Antonio Bailey
MFA ’26 Photography
For six years I lived in idealism, believing I had entered an honorable community. I joined the Coast Guard to escape my past and rebuild through service. My oath promised change and a life I imagined. Those dreams decayed into memories of hazing, harassment, and assault, leaving me between belief and reality.
As I continue to carry the weight of those haunting memories, my self-destructive impulses have materialized into image-making. Each image is constructed with deliberate care and precision through my quiet assertion of control. Drawn from memory and my lived experiences, each image leaves room for familiarity, allowing viewers to find fragments of themselves within my silence.
Whisper Under Your Skin explores the vulnerabilities within masculinity, where tenderness struggles to survive. During my time in service, I witnessed the nuances of masculinity. Where the dichotomy would not bend, it bound. Hypermasculinity became a performance where men concealed themselves behind masks to validate their worth. Those who resisted their roles were worn down until they fit the performance expected of them.

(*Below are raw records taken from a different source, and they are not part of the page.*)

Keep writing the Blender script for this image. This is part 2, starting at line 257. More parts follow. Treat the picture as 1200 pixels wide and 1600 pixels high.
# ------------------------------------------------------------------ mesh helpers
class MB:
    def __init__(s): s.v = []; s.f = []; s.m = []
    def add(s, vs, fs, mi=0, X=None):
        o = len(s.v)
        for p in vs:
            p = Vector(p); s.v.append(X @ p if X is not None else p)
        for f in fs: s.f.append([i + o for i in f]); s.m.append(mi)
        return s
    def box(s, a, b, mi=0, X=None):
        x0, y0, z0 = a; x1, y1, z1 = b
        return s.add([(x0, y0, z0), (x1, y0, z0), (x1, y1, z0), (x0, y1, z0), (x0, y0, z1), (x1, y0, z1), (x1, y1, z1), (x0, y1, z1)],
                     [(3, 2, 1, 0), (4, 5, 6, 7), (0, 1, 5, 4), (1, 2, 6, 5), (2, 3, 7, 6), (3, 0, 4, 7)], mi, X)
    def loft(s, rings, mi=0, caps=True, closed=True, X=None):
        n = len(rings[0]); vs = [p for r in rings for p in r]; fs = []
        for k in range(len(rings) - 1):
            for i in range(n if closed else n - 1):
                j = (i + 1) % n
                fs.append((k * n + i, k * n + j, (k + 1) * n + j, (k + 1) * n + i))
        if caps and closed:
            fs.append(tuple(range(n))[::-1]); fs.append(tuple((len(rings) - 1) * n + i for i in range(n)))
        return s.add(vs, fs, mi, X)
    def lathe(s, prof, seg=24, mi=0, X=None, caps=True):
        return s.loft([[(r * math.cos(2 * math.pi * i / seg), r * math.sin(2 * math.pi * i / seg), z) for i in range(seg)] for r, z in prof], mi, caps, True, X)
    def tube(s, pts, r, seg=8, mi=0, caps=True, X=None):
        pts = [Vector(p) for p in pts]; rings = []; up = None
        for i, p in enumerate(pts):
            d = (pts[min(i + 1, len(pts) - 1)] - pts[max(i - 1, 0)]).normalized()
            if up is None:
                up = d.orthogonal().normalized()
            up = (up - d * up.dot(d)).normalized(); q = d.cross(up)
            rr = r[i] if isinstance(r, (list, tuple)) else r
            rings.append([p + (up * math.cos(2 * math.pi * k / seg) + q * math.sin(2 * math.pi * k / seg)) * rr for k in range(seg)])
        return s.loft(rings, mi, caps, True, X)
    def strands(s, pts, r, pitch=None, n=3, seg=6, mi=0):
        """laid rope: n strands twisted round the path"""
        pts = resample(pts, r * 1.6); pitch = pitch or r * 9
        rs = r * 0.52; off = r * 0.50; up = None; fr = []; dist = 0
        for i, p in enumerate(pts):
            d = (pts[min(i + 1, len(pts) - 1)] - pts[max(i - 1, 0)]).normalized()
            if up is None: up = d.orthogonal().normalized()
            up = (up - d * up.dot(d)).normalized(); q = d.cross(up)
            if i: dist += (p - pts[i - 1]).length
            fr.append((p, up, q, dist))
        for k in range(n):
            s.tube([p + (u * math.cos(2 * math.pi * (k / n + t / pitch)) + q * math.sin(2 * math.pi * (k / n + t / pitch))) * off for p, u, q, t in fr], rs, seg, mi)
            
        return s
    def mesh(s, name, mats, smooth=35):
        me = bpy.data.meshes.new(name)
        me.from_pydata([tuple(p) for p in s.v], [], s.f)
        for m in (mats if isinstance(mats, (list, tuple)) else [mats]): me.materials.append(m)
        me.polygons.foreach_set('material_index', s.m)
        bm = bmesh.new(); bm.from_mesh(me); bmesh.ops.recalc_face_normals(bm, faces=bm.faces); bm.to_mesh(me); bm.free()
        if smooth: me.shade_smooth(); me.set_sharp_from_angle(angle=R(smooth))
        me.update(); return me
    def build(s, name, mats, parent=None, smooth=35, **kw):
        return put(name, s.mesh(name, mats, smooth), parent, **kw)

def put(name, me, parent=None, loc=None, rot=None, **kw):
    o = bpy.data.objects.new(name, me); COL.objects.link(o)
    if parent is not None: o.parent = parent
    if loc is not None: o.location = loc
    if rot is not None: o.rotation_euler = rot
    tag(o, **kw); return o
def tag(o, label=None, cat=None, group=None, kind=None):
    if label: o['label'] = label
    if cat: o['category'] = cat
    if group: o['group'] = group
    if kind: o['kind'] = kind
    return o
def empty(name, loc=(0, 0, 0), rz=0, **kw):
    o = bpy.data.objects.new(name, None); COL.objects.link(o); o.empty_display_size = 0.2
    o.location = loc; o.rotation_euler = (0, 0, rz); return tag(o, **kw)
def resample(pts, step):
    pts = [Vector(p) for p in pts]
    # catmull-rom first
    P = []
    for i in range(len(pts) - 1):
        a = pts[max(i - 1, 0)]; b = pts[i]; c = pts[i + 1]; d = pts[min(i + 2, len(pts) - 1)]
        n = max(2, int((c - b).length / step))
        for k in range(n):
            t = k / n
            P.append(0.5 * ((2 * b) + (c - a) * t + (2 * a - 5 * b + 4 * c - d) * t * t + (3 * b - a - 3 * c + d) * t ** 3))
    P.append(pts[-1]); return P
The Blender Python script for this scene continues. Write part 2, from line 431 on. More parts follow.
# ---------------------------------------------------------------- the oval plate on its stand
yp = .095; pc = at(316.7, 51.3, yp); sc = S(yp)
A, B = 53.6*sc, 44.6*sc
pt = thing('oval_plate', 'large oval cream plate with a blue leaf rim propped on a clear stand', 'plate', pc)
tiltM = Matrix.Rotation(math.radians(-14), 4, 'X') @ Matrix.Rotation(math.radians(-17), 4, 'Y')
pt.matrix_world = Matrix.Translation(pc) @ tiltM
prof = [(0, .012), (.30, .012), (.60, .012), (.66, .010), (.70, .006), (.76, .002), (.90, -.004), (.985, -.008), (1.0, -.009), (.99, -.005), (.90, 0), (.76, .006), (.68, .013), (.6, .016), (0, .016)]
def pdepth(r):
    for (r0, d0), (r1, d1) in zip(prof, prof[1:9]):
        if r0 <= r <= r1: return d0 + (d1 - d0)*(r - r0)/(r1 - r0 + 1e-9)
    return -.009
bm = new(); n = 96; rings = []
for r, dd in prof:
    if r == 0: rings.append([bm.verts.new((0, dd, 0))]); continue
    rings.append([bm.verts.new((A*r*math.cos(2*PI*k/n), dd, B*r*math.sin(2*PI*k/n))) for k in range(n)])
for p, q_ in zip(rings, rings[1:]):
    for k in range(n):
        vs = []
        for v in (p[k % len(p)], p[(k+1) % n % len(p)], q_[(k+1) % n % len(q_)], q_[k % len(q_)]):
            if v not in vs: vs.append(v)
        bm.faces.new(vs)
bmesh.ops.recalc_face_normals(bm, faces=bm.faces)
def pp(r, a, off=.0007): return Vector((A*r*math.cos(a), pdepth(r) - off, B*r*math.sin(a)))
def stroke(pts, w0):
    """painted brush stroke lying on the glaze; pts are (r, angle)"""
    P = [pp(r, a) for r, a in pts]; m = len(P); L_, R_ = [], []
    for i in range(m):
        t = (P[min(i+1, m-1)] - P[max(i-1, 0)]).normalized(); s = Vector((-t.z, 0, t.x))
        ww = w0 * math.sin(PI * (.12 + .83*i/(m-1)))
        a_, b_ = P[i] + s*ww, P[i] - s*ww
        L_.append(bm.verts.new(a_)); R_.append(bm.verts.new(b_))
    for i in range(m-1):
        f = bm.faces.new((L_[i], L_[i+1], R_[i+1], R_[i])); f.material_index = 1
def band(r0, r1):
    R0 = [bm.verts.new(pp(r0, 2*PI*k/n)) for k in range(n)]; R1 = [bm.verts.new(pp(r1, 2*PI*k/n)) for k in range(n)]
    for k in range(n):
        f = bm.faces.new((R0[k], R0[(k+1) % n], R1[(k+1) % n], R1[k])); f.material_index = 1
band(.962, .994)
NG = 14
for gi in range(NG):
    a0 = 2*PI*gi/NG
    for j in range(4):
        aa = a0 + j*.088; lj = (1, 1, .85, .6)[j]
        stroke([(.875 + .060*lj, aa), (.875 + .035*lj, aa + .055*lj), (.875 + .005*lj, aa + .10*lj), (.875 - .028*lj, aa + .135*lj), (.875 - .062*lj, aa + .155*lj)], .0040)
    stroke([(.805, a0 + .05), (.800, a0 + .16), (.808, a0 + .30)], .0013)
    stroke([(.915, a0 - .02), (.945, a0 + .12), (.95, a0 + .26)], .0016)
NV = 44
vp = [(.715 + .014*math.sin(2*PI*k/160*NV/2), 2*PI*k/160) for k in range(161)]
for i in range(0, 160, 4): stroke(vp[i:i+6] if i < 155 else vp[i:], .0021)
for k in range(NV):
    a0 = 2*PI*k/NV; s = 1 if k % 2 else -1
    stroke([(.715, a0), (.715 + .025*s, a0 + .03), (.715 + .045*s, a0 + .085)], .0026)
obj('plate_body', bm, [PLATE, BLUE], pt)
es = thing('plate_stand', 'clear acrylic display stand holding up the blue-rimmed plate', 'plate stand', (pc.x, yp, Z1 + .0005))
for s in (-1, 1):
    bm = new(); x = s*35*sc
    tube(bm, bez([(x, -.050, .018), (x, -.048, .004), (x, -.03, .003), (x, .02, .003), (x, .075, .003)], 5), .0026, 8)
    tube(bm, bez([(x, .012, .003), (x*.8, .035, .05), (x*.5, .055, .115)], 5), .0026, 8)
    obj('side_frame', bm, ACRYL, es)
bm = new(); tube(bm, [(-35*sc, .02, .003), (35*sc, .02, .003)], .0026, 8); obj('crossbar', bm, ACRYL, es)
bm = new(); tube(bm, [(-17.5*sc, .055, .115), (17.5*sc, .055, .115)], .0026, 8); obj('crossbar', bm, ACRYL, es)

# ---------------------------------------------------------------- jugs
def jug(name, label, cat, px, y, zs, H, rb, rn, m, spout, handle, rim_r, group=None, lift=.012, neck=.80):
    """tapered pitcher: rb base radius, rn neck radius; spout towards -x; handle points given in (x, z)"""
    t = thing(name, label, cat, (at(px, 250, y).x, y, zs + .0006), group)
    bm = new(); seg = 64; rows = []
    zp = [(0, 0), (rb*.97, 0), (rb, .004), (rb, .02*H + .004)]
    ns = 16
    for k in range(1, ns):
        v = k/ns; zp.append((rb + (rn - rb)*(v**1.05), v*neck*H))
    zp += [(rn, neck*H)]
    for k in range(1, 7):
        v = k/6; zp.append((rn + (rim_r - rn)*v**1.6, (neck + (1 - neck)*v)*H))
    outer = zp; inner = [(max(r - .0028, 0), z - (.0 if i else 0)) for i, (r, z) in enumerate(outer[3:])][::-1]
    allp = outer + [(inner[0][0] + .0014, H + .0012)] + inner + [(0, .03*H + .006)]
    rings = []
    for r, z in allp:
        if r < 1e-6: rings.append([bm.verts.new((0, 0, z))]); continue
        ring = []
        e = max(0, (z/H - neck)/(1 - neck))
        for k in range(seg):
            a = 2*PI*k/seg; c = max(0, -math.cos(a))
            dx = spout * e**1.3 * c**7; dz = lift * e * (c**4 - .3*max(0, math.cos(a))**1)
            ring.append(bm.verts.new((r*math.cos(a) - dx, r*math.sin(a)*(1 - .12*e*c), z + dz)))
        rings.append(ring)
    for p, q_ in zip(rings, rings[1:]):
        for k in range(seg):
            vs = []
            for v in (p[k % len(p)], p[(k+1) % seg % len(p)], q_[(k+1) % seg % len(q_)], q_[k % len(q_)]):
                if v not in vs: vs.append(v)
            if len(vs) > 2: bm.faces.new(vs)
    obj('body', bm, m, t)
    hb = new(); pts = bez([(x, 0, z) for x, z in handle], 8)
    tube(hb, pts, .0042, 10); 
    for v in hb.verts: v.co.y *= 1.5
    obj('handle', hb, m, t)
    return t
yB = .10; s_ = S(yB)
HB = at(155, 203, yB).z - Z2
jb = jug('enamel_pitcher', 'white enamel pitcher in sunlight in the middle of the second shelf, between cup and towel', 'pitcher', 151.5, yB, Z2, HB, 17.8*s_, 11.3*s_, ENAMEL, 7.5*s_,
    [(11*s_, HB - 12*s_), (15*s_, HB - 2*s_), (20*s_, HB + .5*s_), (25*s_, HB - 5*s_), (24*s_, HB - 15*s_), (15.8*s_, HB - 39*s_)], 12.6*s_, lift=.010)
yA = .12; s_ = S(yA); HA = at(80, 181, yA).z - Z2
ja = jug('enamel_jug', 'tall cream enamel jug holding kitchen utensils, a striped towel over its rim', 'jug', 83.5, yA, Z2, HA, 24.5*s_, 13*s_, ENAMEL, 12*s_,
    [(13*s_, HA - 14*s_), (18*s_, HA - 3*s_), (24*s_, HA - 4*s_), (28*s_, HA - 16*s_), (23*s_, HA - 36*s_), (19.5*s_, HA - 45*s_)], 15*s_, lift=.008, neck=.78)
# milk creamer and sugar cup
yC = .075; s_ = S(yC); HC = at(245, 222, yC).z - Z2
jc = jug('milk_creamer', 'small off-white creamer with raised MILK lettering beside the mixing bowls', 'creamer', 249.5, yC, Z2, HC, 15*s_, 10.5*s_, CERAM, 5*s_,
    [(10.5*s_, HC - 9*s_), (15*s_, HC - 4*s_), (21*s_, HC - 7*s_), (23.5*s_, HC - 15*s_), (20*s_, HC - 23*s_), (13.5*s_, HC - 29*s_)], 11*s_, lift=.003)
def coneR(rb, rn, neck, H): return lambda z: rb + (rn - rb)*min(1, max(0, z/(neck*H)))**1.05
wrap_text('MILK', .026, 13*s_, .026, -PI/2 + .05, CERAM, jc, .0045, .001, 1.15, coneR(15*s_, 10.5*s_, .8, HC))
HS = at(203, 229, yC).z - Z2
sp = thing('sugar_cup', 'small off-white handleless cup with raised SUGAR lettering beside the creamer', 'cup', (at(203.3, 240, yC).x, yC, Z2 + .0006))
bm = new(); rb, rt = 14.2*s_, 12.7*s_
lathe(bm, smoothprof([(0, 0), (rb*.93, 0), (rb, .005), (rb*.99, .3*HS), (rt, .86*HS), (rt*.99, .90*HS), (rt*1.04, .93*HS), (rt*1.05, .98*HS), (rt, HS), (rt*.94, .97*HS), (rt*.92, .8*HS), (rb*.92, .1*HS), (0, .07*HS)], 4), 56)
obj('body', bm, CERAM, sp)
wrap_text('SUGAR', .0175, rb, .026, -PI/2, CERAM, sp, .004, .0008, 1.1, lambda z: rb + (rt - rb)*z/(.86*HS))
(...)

Through portrait and still life, I examine how trauma distorts perception and erodes hope. Objects carry the weight of a male façade between performance and truth. I aim to rupture the binary between masculinity and femininity, placing sitters in contrapposto to reveal tension between strength and vulnerability.
This practice offers solace within discomfort while confronting intrusive thoughts. I question how masculinity is shaped by suppression, and what remains when the mask softens.